Huckabee has vowed to keep fighting at least until McCain has every single one of the 1,191 delegates necessary to clinch the nomination. He says voters deserve an election, not a coronation.

"I know people say that the math doesn't work out," Huckabee said recently. "Folks, I didn't major in math. I majored in miracles, and I still believe in those too."

Indeed, a miracle is now perhaps Huckabee's best hope. According to CBS News estimates, McCain has 815 delegates at this point, and needs 376 more to clinch the nomination. Huckabee, meanwhile, has just 199 delegates - not many more than Mitt Romney, who left the race last week and endorsed McCain on Thursday. (Click here for state-by-state delegate tallies)

After McCain won all three contests in the Potomac Primary on Tuesday, his campaign manager, Rick Davis, released a memo arguing that it was "mathematically impossible" for Huckabee to secure the nomination.

"He would need to win 123 percent of remaining delegates," Davis wrote in the memo.

But Huckabee remains undaunted.

"When he got into this race a year ago he said he was going to run for president and that's what he's doing," said Huckabee campaign manager Chip Salzman. "He's not a quitter."

Tony Perkins, president of the conservative Family Research Council, said he supports Huckabee's decision to stay in the race.

"If you simply stop the primary right now and say John McCain is the nominee, and you have all of these voters who are passionate about the issues that Mike Huckabee addresses, it takes them off the table, and I think in the end it makes it harder for the party to unify in November and support the Republican candidate," said Perkins.

Asked if Huckabee's decision to remain in the race will push McCain further towards conservative positions, Perkins responded, "absolutely."

"He's a complex political animal," Rice University professor Michael Lindsay, author of Faith in the Halls of Power, said of Huckabee. "I think he has loyalties to the Republican establishment as well as his evangelical constituents."

Lindsay believes that Huckabee is interested in "establishing himself as the next champion of the evangelical cause in a post-George W. Bush era."

"The results in Virginia were a message to Republican establishment that they have to extend an olive branch to this important part of their constituency," he added.

But Huckabee isn't necessarily trying to position himself as a traditional Christian leader, said Christianity Today's Ted Olsen.

"I doubt that he has designs on becoming the next Jim Dobson or Gary Bauer," said Olson. "I don't think you're going to see Mike Huckabee ministries coming out of this."

There has been talk of Huckabee as a potential vice presidential candidate for McCain, one who could deliver evangelical votes for the Republican ticket. But Buchanan argues that Huckabee has "reduced his chances of becoming the vice president dramatically" by staying in the race about two weeks longer than McCain would have liked.

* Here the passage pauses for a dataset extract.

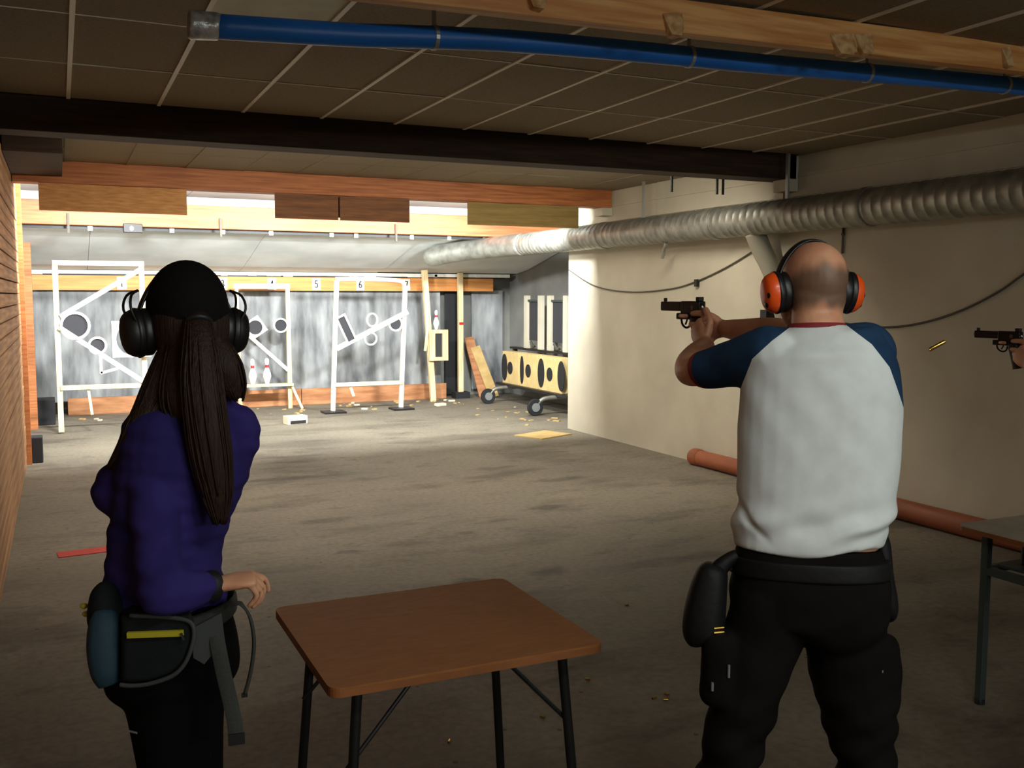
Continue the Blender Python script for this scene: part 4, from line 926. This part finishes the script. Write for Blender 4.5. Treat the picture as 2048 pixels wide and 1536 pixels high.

And there's another factor that argues against Huckabee as a vice presidential pick: McCain doesn't do as badly with evangelical voters as one might think. On Super Tuesday, as Olsen points out, McCain picked up 29 percent of the evangelical vote, only five percentage points less than Huckabee. (Romney took 31 percent.)

"The question is are [evangelicals] really going to jump ship if you give them someone like McCain, who has a good record on abortion, who has a good record on a lot of issues that they care about," said Olsen. "It's not like McCain can't attract any evangelicals."

Even if he isn't tapped to be vice president, Huckabee could potentially fill a prominent role as an emissary to the evangelical community in a McCain administration. He does have some competition in that department, however, most notably from conservative Sen. Sam Brownback, who has been campaigning with McCain. And the longer he stays in the race, the more he risks alienating the frontrunner.

Nonetheless, Huckabee has run a shoestring campaign, and it seems feasible that he could keep it running at least until March 4th, when voters in four states, including Texas, go to the polls. Another few weeks of media coverage certainly won't hurt his national profile, and his extended run now could position him for another run at the nomination in 2012 or 2016.

And as Huckabee's paid speech to the Young Caymanian Leadership Awards in the Cayman Islands this weekend reminds us, all the exposure also isn't going to hurt his speaking fees.

"Every time he speaks he reminds people of his charisma and his charm and eloquence," said CBS News political consultant Nicolle Wallace.

But Wallace warns that Huckabee runs a risk in remaining in the race much longer.

"If he drags this out and stays in the race another two, three, four, five weeks, I think a lot of people in the party and hopefully in the press will really question his motives," she said.